Фото: Игорь Залюбовин
Фото: Игорь Залюбовин

Зеленый китайский бульдозер

— Я не говорю по-русски, — почти без акцента произнес бульдозерист. Это единственное, что он сказал, — после этой фразы он только улыбался и пожимал плечами. Зеленый китайский бульдозер, весь в пыли, стоял за его спиной. На гусеницах — куски грязи. То, что осталось от дома, хрустело под ногами. Переломанные доски, развороченный фундамент, старые газеты, тюбик шампуня, куртка из кожзама, каталог Oriflame, конспект об устройстве молотильного аппарата. Напарник бульдозериста собирал мусор и таскал его в контейнеры: один уже был заполнен доверху, предстояло наполнить второй. Мимо шла маленькая женщина-цыганка с короткой стрижкой, усами десятиклассника и сигаретой в зубах. Смерив взглядом активистов, стоящих у развалин, и съемочную группу телеканала «Россия», она крикнула рабочим: 

— Что, *** (достали) вас? Когда уже закончится весь этот *** (ужас)!

Фото: Игорь Залюбовин
Фото: Игорь Залюбовин

Неизвестно, когда это закончится, но началось все в минувший четверг, 18 октября. К дому №31 по улице Володарского подъехал зеленый бульдозер. Водитель включил пониженную передачу и медленно покатился прямо на дом.

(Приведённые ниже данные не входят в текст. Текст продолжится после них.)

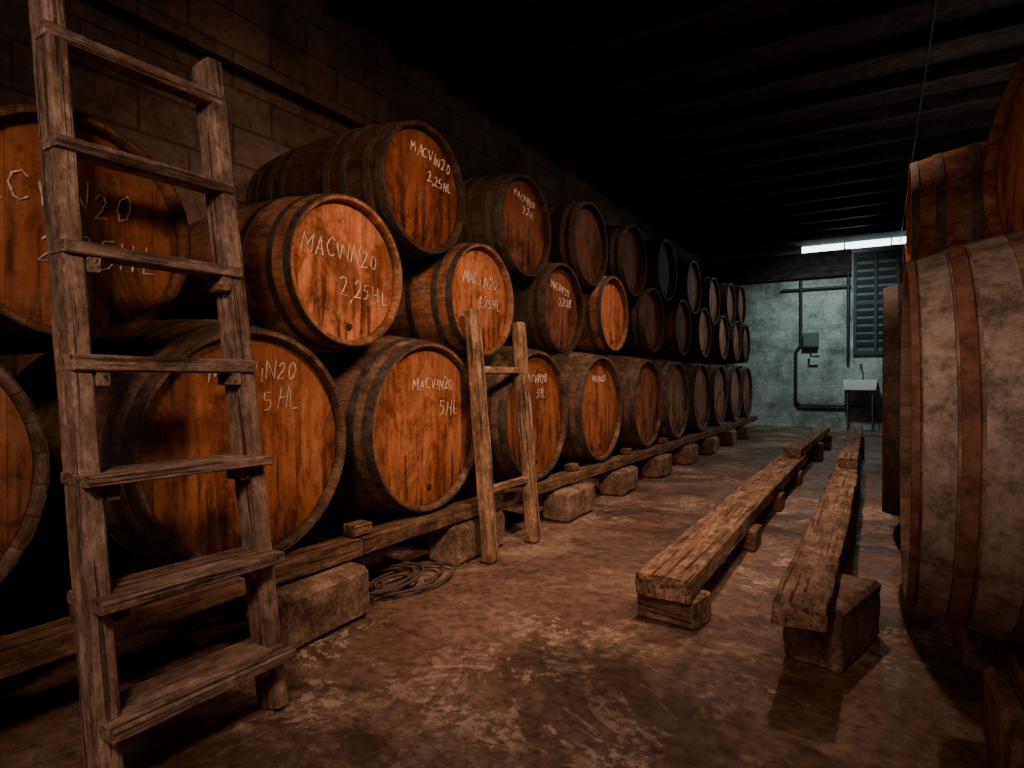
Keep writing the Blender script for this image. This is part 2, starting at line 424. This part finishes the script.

Через минуту гусеницы утюжили пол в главной комнате, которую обычно называют «зал» и где ставят телевизор и сервант с чайным сервизом и фотографиями родственников. В тот момент в зале всего этого уже не было: жители дома давно съехали на окраину города, в район, который в Боровске все называют «пятиэтажки на болоте» — несмотря на сырость, место считается приличным. Так что бульдозер ехал по пустому дому. Крыша упала сразу, доски скрипели. К шести вечера бульдозер выехал из дома. Работы оставалось еще на несколько дней.

Фото: Игорь Залюбовин
Фото: Игорь Залюбовин

«Единая Россия»

— Вот иногда смотришь на дом: да, красивый. Но закон есть закон, — грустно говорил в микрофон мэр Боровска Михаил Климов, худощавый 35-летний мужчина с умными глазами, на встрече с журналистами и активистами на площади Ленина на следующий день после сноса. Мэр выглядел очень уставшим: за вчерашний день он дал десяток интервью и бесконечно совещался с активистами. Все пытались задавать ему каверзные вопросы и подловить на лжи. Это было непросто: «Мэр не отвечает впрямую, он очень хитрожопый», — жаловались мне активисты.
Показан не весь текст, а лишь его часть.